Cosa avete provato la prima volta che avete ascoltato il disco tutti insieme? C’è qualche aneddoto che volete raccontarci?
R: Una grande, grandissima soddisfazione, anche se inizialmente mascherata dalle infinite discussioni sull’ordine più funzionale dei brani. Registrarlo è stato un processo lungo e faticoso, ma anche molto divertente. Ricordiamo con affetto una gigantesca pasta alle vongole mangiata con Claudio e Raffa tra una registrazione e l’altra (ancora ci chiediamo come nessuno di noi si sia beccato un’intossicazione, visto che le vongole del supermercato non promettevano nulla di buono).
Comunque, è già almeno un mese che, ogni volta che ci becchiamo la sera, brindiamo al nuovo album… che non è nemmeno ancora uscito. Chissà cosa succederà quando sarà fuori. Nel dubbio, stiamo già preparando il Moment per il mal di testa del giorno dopo.
Qual è il momento e il luogo migliore in cui si dovrebbe ascoltare questo album?
R: Corriamo il rischio di essere banali, ma lo diciamo lo stesso: durante un viaggio in macchina, di notte, da soli, mentre si torna verso casa. Quando ciò che è successo sta già diventando un po’ opaco e l’arrivo ha il sapore di coperte calde e calzini da mettere a lavare.
Com’è essere ventenni oggi rispetto a come immaginavate da piccoli?
R: Non è facile. Da piccoli, tutto sembra insipido rispetto al mondo dei grandi. Poi, in un attimo, grande lo sei diventato davvero, e il mondo dei piccoli ti appare sempre un po’ più bello, più vivido. Per fortuna siamo ancora in un momento in cui possiamo permetterci di essere spensierati, senza troppe ripercussioni… speriamo di riuscire a godercelo finché possiamo.
Che sogno vi motiva oggi?
R: Riuscire a vivere con la nostra musica sarebbe qualcosa di incredibile, una vera ragione di vita. Più persone incontriamo, più ci rendiamo conto che non è affatto facile. Ma l’unica cosa da fare è provarci e crederci fino in fondo, altrimenti si finisce per convivere con il rimorso… e il rimorso, diciamolo, non è granché.

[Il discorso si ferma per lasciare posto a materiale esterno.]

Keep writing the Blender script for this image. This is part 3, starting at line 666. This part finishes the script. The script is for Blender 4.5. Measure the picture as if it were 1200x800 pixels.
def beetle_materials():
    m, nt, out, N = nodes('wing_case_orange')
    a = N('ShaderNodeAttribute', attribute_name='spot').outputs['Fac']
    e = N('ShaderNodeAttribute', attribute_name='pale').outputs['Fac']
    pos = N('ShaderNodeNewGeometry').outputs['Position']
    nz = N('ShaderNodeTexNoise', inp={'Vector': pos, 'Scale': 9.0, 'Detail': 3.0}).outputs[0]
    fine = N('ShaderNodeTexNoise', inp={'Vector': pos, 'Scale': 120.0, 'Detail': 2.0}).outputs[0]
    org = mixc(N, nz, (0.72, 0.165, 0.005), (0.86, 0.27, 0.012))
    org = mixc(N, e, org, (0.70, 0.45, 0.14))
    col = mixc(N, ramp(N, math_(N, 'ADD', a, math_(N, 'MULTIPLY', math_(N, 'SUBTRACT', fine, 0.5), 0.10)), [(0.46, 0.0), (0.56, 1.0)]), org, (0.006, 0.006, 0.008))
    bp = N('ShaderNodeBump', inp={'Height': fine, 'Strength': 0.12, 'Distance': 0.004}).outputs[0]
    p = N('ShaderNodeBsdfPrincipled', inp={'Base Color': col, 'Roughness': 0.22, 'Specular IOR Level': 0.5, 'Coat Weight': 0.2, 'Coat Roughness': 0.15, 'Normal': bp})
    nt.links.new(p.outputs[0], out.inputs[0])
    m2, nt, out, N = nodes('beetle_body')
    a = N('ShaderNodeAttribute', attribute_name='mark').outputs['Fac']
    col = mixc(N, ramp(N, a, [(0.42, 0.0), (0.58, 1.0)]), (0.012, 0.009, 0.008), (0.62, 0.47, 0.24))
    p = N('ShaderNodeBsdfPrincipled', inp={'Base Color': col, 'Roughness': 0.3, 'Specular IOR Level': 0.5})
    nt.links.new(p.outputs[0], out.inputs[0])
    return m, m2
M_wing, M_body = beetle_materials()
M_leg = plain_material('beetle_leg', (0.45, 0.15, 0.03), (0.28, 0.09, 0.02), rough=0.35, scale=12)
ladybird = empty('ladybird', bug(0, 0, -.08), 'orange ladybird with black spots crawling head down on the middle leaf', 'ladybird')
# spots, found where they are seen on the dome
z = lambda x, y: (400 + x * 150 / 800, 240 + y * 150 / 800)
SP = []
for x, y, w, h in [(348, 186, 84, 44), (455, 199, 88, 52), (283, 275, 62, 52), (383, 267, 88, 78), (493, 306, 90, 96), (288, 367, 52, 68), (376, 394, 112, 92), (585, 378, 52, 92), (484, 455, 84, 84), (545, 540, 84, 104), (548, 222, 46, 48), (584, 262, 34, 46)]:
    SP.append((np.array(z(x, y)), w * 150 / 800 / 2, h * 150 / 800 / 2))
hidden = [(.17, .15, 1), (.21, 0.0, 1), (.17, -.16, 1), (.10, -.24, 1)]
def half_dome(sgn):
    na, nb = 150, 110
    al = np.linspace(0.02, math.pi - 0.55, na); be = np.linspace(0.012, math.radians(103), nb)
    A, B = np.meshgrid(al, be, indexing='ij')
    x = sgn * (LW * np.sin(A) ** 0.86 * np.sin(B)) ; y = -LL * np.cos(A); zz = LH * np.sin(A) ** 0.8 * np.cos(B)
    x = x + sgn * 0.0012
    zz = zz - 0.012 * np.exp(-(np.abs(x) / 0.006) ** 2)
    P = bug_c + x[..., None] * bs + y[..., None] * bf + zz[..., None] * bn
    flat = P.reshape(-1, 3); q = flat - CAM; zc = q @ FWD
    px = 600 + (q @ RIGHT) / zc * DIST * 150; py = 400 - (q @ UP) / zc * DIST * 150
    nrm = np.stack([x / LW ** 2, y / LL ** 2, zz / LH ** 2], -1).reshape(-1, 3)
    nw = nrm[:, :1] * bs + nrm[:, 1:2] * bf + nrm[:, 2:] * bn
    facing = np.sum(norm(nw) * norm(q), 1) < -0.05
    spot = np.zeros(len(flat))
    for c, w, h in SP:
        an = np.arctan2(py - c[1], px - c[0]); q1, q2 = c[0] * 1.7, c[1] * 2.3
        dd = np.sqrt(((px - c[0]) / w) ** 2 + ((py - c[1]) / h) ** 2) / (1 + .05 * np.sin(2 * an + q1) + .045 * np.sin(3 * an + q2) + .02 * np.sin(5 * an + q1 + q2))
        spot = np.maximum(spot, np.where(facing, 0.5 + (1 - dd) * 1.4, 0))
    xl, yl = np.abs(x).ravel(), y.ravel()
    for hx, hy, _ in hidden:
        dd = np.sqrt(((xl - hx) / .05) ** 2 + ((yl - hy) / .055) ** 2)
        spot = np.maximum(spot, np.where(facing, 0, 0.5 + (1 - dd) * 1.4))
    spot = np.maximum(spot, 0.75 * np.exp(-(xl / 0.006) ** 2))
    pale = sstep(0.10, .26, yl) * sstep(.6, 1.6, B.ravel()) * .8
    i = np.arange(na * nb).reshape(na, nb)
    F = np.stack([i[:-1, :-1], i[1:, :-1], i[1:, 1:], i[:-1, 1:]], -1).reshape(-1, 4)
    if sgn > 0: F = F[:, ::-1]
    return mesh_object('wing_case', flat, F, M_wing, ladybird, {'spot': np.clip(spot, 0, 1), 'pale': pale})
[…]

Se doveste scegliere il pezzo che più vi somiglia quale sarebbe?
R: “Io odio il governo” di Tony2Milli. Non rispondiamo a ulteriori domande.
Dove vi vedete tra 5 anni?
R: Cinque anni… Abbiamo il sospetto che tante cose saranno successe e cambiate, e che magari sarà il momento giusto per tirare le somme di ciò che abbiamo fatto. Probabilmente, però, ci ritroveremo davanti a un kebab in Santa Giulia, dopo la solita nottata passata a parlare, magari a dirci: «Eh, se solo avessimo deciso di chiamarci iBionda…»
Dove possiamo sentirvi dal vivo?
R: Il 20 settembre 2025 presenteremo “La mia stella aggressiva si nasconde nelle virgole e nei punti” a sPAZIO211, insieme a Stasi, che è un nostro grande amico. Dopo quella data, stiamo cercando di chiudere qualche altro appuntamento in giro per l’Italia: passeremo per Milano, Bologna, Genova, Viareggio… e, se possibile, anche più giù.
Speriamo di potervi dare informazioni più precise molto presto!